You will have seen the large sunhats worn unselfconsciously by Australians at home. I have one, too. Many Aussies, including the Bruces, modify their hats to help reduce the menace of flies round the face. Adding mosquito nets is considered to contravene rules one, three, five, and seven: (no poofters). However, it is considered acceptable, yea even manly, to hang corks from the brim. The tiniest movement of the head disturbs the corks and these, in turn, deter the flies heading for the face. It may be Heath Robinson but it works.

While modifying my new sunhat appropriately, it occurred to me that there might be a difference in fly-deterrent properties between corks and their artificial brethren. Indeed, it may well be that screw tops from wine bottles may be equally, or even more, effective. I am therefore looking at ways to conduct a suitable series of experiments while I am away.

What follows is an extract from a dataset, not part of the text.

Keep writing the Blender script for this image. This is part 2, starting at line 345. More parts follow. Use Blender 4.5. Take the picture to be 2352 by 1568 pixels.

I currently have a problem: my experiments would not be double-blind. I would know what sort of stopper was hanging from the strings round the brim of my hat so I might, albeit unconsciously, be influencing the results. I may enlist the aid of the Bruces at Walamaloo. Meanwhile, if Mrs Trellis should care to offer some helpful hints on a rigorous experimental methodology, I would be delighted to hear from her.